For the last part of Miriam’s vision, Carrie assists students by giving guidelines about what they need to include in their narrations. They are to ‘note that she is seeing the future after the Fall of the Temple, when first Romans then Byzantines, Arabs, Crusaders, and Ottomans all had periods of conquest of Mount Moriah. Crusaders wore scarlet crosses. Ottomans used the crescent symbol.’

How the Chronological Order of the Plans and the Written Narration Skills Assist Students

Carrie’s notes are always written chronologically. Students struggling with narrating can use the notes in order to craft their written narration. These sequential notes assist students in writing their narrations in an order that makes sense. Finally, students/parents together use the Written Narration Skills in the Appendix to edit the narration.

Students struggling to write narrations may be missing the assistance provided by simply following the plans.

Usually high school students who are struggling with writing narrations are just reading the pages assigned and then trying to write their narration. They are missing out on all the guidance Carrie has worked so hard to give in the Introduce, Read and Annotate, and Reflect part of the plans. To be sure my sons are doing each of these parts of the plans, I ask them each day. We talk briefly about each section. This goes fairly quickly! I have the plans to assist me!
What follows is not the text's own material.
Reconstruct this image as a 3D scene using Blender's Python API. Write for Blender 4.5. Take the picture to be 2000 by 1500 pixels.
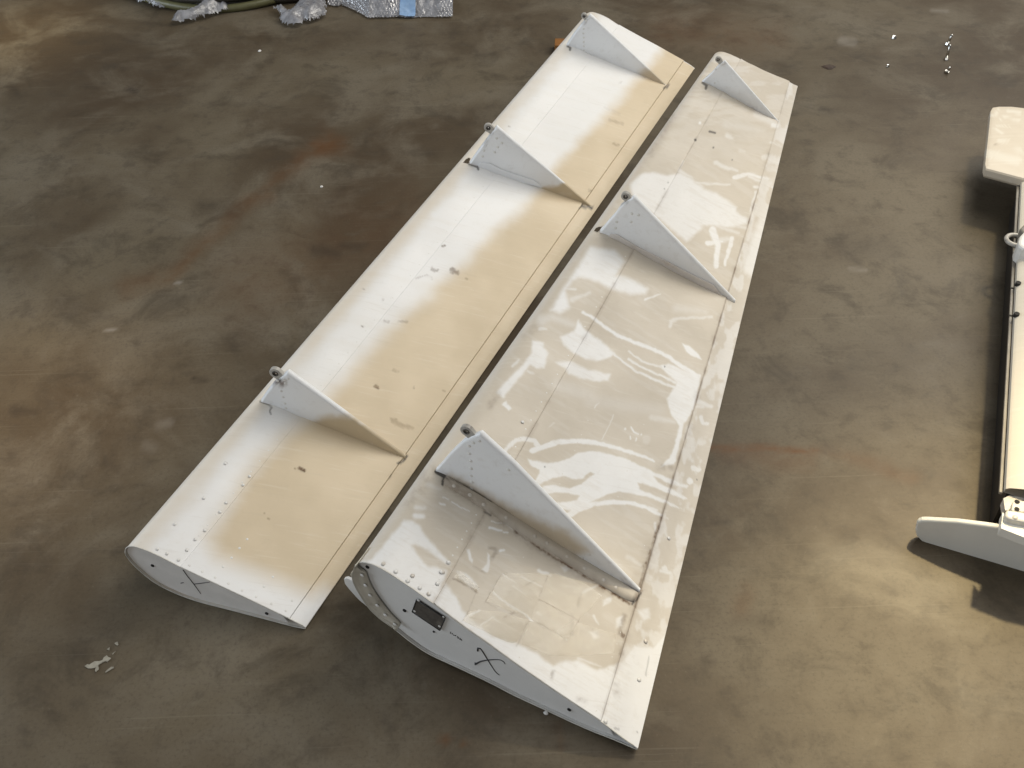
import bpy, bmesh, math, random
import numpy as np
from mathutils import Vector, Matrix
from mathutils.bvhtree import BVHTree
random.seed(7)
R_ = math.radians
for o in list(bpy.data.objects):
    bpy.data.objects.remove(o)
S = bpy.context.scene
COL = S.collection

# ------------------------------------------------------------------ camera
CAM_H, PITCH, ROLL, FPX = 1.6, R_(44), R_(-2), 2000.0      # metres, degrees, focal length in photo pixels
FW = np.array([0, math.cos(PITCH), -math.sin(PITCH)])
_rt = np.array([1.0, 0, 0]); _up = np.cross(_rt, FW)
RT = math.cos(ROLL) * _rt + math.sin(ROLL) * _up
UP = -math.sin(ROLL) * _rt + math.cos(ROLL) * _up
CP = np.array([0, 0, CAM_H])
cd = bpy.data.cameras.new('camera'); cam = bpy.data.objects.new('camera', cd); COL.objects.link(cam)
cd.sensor_width = 36; cd.sensor_fit = 'HORIZONTAL'; cd.lens = 36 * FPX / 2000; cd.clip_end = 200; cd.clip_start = .05
cam.matrix_world = Matrix(((RT[0], UP[0], -FW[0], CP[0]), (RT[1], UP[1], -FW[1], CP[1]), (RT[2], UP[2], -FW[2], CP[2]), (0, 0, 0, 1)))
S.camera = cam

# ------------------------------------------------------------------ light of the hangar
w = bpy.data.worlds.new('World'); S.world = w; w.use_nodes = True
bg = w.node_tree.nodes['Background']; bg.inputs[0].default_value = (.93, .96, 1.0, 1); bg.inputs[1].default_value = .13
S.view_settings.view_transform = 'Standard'; S.view_settings.look = 'None'
S.view_settings.exposure = 0.0; S.view_settings.gamma = 1
def ray(px, py):
    d = (px - 1000) * RT - (py - 750) * UP + FPX * FW
    return d / np.linalg.norm(d)
def ground(px, py, z=0.0):
    d = ray(px, py); return CP + d * ((z - CAM_H) / d[2])
def aim(o, loc, tgt):
    o.location = loc; o.rotation_euler = (Vector(tgt) - Vector(loc)).to_track_quat('-Z', 'Y').to_euler()
def area(name, loc, tgt, sx, sy, power, col):
    l = bpy.data.lights.new(name, 'AREA'); l.shape = 'RECTANGLE'; l.size = sx; l.size_y = sy; l.energy = power; l.color = col
    o = bpy.data.objects.new(name, l); COL.objects.link(o); aim(o, loc, tgt); return o
def spot(name, loc, tgt, deg, power, col, blend=.6, rad=.04):
    l = bpy.data.lights.new(name, 'SPOT'); l.energy = power; l.color = col; l.spot_size = R_(deg); l.spot_blend = blend; l.shadow_soft_size = rad
    o = bpy.data.objects.new(name, l); COL.objects.link(o); aim(o, loc, tgt); return o
# roof lights high to the right and behind the parts, hangar door light from the left of the photographer
area('roof_light', (3.7, 4.7, 4.4), (.5, 2.0, 0), 4.2, 4.0, 290, (1, .955, .87))
area('roof_light_high', (2.1, 1.6, 6.2), (.4, 2.0, 0), 3.5, 3.5, 118, (1, .985, .955))
area('door_light', (-2.0, -4.5, 2.8), (.2, 2.0, 0), 4.0, 3.0, 58, (1, .975, .94))
area('side_fill_light', (-4.8, 1.9, 1.3), (.3, 2.6, .1), 4.0, 2.0, 128, (.80, .90, 1))  # low cool fill added to brighten the far bracket faces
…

When my sons began high school, I needed to train them how to pay attention to the expected guidelines in the guide. These parts of the plans are the ‘answer key’ for written narrations in their own way, but they still keep the creative aspect of written narrations intact.  So, don’t miss out on the provided assistance in the plans for writing excellent narrations! Taking care to work through each of these sections assists our students in following the plans to write their narrations more on their own. Students make excellent progress this way!  I have seen it in my own sons, and it is such a blessing!